Global Stock Markets Slide as Oil Falls Below $30 a Barrel

(AP) —
Michael Pistillo Jr. follows stock prices at the New York Stock Exchange on Friday. (AP Photo/Mark Lennihan)
Michael Pistillo Jr. follows stock prices at the New York Stock Exchange on Friday. (AP Photo/Mark Lennihan)

U.S. stocks slumped broadly in early trading Friday as the price of crude oil dropped below $30 a barrel, pulling energy-company shares sharply lower. Discouraging data on retail sales and manufacturing also weighed on the market. Financial stocks were among the biggest decliners. The slide came a day after the stock market clocked its best day in over a month.

KEEPING SCORE: The Dow Jones Industrial Average slid 358 points, or 2.2 percent, to 16,024 as of 10:07 a.m. Eastern Time. The Standard & Poor’s 500 index fell 43 points, or 2.3 percent, to 1,878. The Nasdaq composite dropped 117 points, or 2.5 percent, to 4,497. The Dow and S&P 500 have now fallen about 8 percent this year, while the Nasdaq is off 10 percent.

VOLATILE MARKET: Stocks were coming off a broad rally on Thursday that gave the S&P 500 index its biggest gain since early December.
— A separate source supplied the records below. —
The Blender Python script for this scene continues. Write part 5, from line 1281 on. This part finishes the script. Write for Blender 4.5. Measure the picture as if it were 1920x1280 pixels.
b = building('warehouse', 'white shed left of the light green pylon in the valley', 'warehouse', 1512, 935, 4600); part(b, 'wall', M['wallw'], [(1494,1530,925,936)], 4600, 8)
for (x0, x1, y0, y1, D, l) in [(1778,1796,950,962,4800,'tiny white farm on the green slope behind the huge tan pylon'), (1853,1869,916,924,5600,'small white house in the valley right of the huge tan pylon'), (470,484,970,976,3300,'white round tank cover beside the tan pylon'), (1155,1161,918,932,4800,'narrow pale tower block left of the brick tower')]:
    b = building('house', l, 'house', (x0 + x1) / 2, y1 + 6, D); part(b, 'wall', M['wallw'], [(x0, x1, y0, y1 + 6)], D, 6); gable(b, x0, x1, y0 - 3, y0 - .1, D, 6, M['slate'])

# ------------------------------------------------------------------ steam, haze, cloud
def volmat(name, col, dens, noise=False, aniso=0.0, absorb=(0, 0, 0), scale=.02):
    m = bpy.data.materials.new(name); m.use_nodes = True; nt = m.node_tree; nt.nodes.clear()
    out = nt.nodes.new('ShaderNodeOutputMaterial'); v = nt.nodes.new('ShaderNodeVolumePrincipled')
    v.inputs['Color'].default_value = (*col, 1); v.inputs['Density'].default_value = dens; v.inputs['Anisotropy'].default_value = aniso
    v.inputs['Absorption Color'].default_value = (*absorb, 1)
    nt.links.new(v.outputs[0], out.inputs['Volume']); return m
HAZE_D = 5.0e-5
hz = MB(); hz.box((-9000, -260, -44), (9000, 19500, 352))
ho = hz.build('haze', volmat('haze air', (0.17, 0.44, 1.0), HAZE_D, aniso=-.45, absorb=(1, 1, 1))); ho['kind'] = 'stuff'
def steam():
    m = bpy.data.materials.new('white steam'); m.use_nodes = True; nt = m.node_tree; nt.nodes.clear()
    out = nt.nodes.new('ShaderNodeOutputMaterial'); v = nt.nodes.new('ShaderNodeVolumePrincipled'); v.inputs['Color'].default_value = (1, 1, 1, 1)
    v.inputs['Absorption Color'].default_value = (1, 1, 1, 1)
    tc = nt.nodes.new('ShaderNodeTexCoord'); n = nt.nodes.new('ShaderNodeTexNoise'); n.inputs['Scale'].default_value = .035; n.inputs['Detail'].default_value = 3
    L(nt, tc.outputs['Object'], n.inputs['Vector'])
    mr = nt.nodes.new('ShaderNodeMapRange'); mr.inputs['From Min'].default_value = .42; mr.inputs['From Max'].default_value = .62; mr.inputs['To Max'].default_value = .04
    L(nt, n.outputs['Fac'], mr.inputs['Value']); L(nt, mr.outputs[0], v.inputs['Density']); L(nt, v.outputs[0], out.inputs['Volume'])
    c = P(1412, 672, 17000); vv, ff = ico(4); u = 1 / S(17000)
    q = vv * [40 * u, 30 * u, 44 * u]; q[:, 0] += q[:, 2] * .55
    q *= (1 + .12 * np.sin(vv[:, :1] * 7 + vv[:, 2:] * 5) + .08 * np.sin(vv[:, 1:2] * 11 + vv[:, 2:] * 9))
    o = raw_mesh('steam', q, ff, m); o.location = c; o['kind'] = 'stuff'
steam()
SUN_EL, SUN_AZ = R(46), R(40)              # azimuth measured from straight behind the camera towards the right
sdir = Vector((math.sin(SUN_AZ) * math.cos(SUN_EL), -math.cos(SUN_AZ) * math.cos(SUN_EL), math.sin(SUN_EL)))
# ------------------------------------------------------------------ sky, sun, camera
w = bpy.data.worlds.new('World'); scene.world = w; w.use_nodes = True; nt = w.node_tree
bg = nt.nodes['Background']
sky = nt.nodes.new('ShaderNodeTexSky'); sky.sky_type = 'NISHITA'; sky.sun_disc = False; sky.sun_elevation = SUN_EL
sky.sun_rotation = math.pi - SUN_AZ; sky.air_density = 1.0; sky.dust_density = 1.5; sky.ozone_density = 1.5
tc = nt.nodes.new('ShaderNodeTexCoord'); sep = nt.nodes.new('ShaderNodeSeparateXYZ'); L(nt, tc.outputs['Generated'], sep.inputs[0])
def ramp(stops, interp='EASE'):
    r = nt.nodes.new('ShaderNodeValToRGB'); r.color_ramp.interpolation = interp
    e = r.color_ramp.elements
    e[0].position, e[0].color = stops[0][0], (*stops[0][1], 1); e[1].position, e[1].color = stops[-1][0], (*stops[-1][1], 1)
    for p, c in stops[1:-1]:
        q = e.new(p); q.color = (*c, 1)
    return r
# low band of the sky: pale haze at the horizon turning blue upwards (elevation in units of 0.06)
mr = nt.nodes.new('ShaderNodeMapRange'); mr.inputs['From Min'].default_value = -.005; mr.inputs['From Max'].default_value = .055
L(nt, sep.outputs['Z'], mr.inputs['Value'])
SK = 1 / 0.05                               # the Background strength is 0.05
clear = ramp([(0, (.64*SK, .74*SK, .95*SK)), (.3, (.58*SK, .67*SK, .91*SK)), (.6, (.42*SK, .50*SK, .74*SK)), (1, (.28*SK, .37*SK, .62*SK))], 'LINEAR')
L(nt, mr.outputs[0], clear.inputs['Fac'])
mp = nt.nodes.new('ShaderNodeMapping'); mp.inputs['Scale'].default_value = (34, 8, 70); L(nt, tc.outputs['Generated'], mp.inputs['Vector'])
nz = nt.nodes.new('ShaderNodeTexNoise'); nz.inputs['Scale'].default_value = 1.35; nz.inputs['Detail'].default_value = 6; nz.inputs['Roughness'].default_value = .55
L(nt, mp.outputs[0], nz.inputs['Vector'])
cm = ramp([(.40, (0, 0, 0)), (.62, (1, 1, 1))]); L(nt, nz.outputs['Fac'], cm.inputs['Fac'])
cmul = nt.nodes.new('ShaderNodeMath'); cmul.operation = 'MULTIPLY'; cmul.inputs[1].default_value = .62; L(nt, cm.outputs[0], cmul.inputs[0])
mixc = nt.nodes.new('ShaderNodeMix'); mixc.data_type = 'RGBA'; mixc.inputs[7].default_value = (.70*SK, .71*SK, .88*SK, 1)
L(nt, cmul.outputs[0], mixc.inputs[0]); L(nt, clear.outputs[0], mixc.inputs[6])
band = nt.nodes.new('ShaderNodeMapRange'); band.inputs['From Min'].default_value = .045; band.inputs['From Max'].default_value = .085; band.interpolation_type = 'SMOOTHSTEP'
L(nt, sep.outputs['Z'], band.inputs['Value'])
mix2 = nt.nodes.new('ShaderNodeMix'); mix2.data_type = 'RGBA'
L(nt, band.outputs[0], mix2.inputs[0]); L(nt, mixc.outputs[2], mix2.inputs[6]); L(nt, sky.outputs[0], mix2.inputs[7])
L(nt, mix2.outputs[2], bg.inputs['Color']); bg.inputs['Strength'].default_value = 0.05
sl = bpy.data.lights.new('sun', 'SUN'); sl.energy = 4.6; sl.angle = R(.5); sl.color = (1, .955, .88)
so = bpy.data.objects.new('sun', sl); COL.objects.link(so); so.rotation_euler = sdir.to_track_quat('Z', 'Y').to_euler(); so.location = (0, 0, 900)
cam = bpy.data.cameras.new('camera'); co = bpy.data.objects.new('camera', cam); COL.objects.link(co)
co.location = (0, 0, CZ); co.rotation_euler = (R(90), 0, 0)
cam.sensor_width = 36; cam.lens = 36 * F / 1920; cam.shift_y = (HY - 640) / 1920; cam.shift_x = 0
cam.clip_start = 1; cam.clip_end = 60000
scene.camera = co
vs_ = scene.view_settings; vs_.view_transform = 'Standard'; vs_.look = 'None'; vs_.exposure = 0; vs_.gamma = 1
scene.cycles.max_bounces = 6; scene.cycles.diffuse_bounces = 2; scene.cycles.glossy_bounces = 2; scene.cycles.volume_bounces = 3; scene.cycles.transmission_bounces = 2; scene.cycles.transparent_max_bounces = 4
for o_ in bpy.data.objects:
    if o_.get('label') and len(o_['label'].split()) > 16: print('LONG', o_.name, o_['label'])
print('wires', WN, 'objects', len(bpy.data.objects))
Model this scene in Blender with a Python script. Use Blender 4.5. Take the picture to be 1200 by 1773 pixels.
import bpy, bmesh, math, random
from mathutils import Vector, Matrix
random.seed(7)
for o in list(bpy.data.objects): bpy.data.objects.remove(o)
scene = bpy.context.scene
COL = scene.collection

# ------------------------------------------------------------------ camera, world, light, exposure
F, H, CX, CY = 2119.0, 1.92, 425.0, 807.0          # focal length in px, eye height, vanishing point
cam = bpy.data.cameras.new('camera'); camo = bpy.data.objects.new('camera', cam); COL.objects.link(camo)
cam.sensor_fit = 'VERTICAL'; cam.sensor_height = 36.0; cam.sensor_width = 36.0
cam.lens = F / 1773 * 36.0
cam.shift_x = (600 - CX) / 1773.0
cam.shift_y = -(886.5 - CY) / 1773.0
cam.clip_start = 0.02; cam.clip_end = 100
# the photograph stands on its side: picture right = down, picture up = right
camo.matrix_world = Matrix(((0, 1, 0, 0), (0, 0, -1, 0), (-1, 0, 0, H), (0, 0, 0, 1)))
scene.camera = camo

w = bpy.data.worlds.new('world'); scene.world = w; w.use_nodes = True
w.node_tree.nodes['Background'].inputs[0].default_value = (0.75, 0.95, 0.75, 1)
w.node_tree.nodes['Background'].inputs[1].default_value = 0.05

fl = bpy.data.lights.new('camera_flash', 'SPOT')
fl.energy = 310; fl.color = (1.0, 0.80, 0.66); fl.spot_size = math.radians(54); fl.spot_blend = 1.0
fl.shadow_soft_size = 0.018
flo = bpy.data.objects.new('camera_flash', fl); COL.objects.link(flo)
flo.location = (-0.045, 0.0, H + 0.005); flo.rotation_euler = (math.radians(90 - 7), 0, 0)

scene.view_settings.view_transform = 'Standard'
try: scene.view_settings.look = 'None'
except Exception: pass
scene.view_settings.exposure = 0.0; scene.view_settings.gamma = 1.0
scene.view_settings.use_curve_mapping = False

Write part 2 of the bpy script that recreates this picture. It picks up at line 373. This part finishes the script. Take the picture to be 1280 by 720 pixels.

That gain was a reversal from a day earlier, when the market turned in its worst day since September. Behind the market swings are growing investor jitters about the slowdown in China’s economy, plunging oil prices and the implications those trends may have for U.S. corporations.

OIL PRICES: The price of crude oil fell to the lowest level since 2003. Benchmark U.S. crude fell $1.72, or 5.5 percent, to $29.48 a barrel in New York. Brent crude, a benchmark for international oils, fell $1.36, or 4.4 percent, to $29.52 a barrel in London. The steep slump in crude from over $100 a barrel in the summer of 2014 has eviscerated energy-company profits and made it much harder for them to pay off their debts.

TIED TO OIL: Several oil, gas and mining companies were down sharply along with oil prices. Marathon Oil slid 94 cents, or 10.4 percent, to $8.13. Chesapeake Energy fell 32 cents, or 8.7 percent, to $3.39. Consol Energy lost 44 cents, or $7.4 percent, to $5.19.

DISCOURAGING DATA: The Federal Reserve said U.S. industrial production, which includes manufacturing, mining and utilities, dropped in December for the third month in a row. A separate report from the Commerce Department indicated U.S. retail sales dipped last month.

EUROPE: Stocks opened higher in Europe but quickly fell. Germany’s DAX lost 3.1 percent, while France’s CAC 40 dropped 2.9 percent. Britain’s FTSE 100 dropped 2.4 percent.

ASIA’S DAY: In China, the Shanghai Composite Index finished down 3.6 percent, sliding to its lowest close since Dec. 8, 2014. China’s official Xinhua News Agency reported that banks’ new loans during the last month fell over a year earlier, in a sign that momentum for credit was slowing. Hong Kong’s Hang Seng dropped 1.5 percent. Japan’s Nikkei 225 lost 0.5 percent and South Korea’s Kospi slid 1.1 percent.

BONDS AND CURRENCIES: Bond prices rose. The yield on the 10-year Treasury note fell to 2.02 percent from 2.09 percent late Thursday. The euro rose to $1.0952 from $1.0862, while the dollar fell to 117.07 yen from 118.15 yen.